* begin *

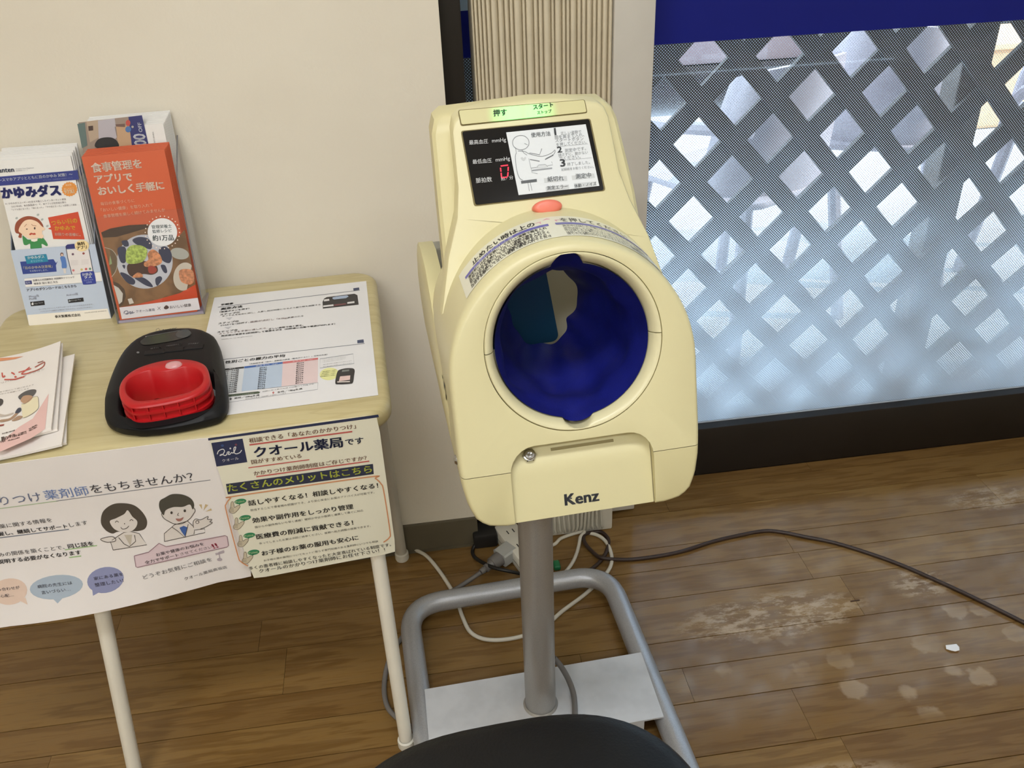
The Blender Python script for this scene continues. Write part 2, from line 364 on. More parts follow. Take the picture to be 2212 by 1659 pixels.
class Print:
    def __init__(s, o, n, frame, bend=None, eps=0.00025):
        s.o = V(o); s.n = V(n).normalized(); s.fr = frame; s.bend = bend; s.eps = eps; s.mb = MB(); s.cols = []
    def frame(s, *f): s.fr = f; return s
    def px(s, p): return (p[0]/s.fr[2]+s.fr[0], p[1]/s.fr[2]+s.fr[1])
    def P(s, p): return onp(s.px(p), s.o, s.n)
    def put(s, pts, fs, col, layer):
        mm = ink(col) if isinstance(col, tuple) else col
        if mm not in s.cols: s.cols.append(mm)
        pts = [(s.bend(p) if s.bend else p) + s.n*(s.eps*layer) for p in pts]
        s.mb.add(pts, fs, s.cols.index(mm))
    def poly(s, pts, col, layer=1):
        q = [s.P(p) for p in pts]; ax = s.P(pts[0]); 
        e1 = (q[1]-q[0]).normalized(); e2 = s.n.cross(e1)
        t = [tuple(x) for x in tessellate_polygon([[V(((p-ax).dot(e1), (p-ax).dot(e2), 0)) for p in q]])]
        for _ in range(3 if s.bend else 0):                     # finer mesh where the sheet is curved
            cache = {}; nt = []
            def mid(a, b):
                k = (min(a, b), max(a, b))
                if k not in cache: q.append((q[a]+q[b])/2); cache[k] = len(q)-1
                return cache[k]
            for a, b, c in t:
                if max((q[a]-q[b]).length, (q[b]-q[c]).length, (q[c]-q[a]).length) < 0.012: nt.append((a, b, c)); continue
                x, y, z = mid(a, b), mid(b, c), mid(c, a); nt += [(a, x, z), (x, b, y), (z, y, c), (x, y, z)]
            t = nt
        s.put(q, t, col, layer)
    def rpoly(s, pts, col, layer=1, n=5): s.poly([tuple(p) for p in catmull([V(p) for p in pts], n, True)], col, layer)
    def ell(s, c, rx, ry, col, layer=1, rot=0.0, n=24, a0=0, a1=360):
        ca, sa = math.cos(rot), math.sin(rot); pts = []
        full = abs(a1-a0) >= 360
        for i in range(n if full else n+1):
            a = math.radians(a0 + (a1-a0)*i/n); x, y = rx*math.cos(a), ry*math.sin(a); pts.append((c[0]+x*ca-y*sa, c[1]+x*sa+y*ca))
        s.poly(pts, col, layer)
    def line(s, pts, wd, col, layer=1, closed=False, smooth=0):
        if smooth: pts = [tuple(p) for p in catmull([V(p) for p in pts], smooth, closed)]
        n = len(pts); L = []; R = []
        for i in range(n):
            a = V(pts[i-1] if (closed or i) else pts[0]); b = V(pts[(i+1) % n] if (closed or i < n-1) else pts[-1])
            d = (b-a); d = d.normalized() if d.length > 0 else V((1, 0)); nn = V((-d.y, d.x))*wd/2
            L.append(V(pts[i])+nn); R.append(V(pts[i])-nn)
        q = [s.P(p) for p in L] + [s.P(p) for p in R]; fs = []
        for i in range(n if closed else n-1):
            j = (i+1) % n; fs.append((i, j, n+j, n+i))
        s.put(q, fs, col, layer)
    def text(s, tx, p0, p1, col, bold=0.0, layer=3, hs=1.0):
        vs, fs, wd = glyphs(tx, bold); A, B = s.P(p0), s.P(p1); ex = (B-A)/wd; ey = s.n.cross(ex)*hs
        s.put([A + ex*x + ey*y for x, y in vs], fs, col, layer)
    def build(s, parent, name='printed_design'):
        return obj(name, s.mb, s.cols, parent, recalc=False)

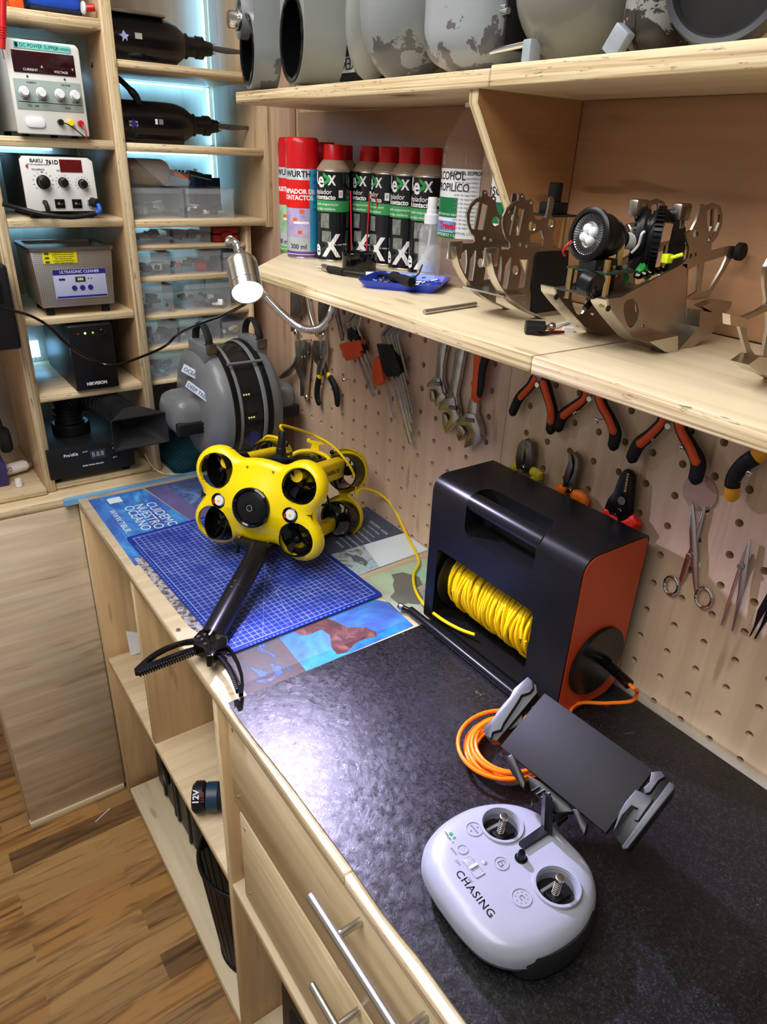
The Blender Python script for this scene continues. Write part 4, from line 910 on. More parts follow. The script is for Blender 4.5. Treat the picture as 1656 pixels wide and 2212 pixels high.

* end *

Reproduce the entries above exactly. Do not include the images.

ANSWER TO THE TASK –
The Blender Python script for this scene continues. Write part 2, from line 364 on. More parts follow. Take the picture to be 2212 by 1659 pixels.
class Print:
    def __init__(s, o, n, frame, bend=None, eps=0.00025):
        s.o = V(o); s.n = V(n).normalized(); s.fr = frame; s.bend = bend; s.eps = eps; s.mb = MB(); s.cols = []
    def frame(s, *f): s.fr = f; return s
    def px(s, p): return (p[0]/s.fr[2]+s.fr[0], p[1]/s.fr[2]+s.fr[1])
    def P(s, p): return onp(s.px(p), s.o, s.n)
    def put(s, pts, fs, col, layer):
        mm = ink(col) if isinstance(col, tuple) else col
        if mm not in s.cols: s.cols.append(mm)
        pts = [(s.bend(p) if s.bend else p) + s.n*(s.eps*layer) for p in pts]
        s.mb.add(pts, fs, s.cols.index(mm))
    def poly(s, pts, col, layer=1):
        q = [s.P(p) for p in pts]; ax = s.P(pts[0]); 
        e1 = (q[1]-q[0]).normalized(); e2 = s.n.cross(e1)
        t = [tuple(x) for x in tessellate_polygon([[V(((p-ax).dot(e1), (p-ax).dot(e2), 0)) for p in q]])]
        for _ in range(3 if s.bend else 0):                     # finer mesh where the sheet is curved
            cache = {}; nt = []
            def mid(a, b):
                k = (min(a, b), max(a, b))
                if k not in cache: q.append((q[a]+q[b])/2); cache[k] = len(q)-1
                return cache[k]
            for a, b, c in t:
                if max((q[a]-q[b]).length, (q[b]-q[c]).length, (q[c]-q[a]).length) < 0.012: nt.append((a, b, c)); continue
                x, y, z = mid(a, b), mid(b, c), mid(c, a); nt += [(a, x, z), (x, b, y), (z, y, c), (x, y, z)]
            t = nt
        s.put(q, t, col, layer)
    def rpoly(s, pts, col, layer=1, n=5): s.poly([tuple(p) for p in catmull([V(p) for p in pts], n, True)], col, layer)
    def ell(s, c, rx, ry, col, layer=1, rot=0.0, n=24, a0=0, a1=360):
        ca, sa = math.cos(rot), math.sin(rot); pts = []
        full = abs(a1-a0) >= 360
        for i in range(n if full else n+1):
            a = math.radians(a0 + (a1-a0)*i/n); x, y = rx*math.cos(a), ry*math.sin(a); pts.append((c[0]+x*ca-y*sa, c[1]+x*sa+y*ca))
        s.poly(pts, col, layer)
    def line(s, pts, wd, col, layer=1, closed=False, smooth=0):
        if smooth: pts = [tuple(p) for p in catmull([V(p) for p in pts], smooth, closed)]
        n = len(pts); L = []; R = []
        for i in range(n):
            a = V(pts[i-1] if (closed or i) else pts[0]); b = V(pts[(i+1) % n] if (closed or i < n-1) else pts[-1])
            d = (b-a); d = d.normalized() if d.length > 0 else V((1, 0)); nn = V((-d.y, d.x))*wd/2
            L.append(V(pts[i])+nn); R.append(V(pts[i])-nn)
        q = [s.P(p) for p in L] + [s.P(p) for p in R]; fs = []
        for i in range(n if closed else n-1):
            j = (i+1) % n; fs.append((i, j, n+j, n+i))
        s.put(q, fs, col, layer)
    def text(s, tx, p0, p1, col, bold=0.0, layer=3, hs=1.0):
        vs, fs, wd = glyphs(tx, bold); A, B = s.P(p0), s.P(p1); ex = (B-A)/wd; ey = s.n.cross(ex)*hs
        s.put([A + ex*x + ey*y for x, y in vs], fs, col, layer)
    def build(s, parent, name='printed_design'):
        return obj(name, s.mb, s.cols, parent, recalc=False)

The Blender Python script for this scene continues. Write part 4, from line 910 on. More parts follow. The script is for Blender 4.5. Treat the picture as 1656 pixels wide and 2212 pixels high.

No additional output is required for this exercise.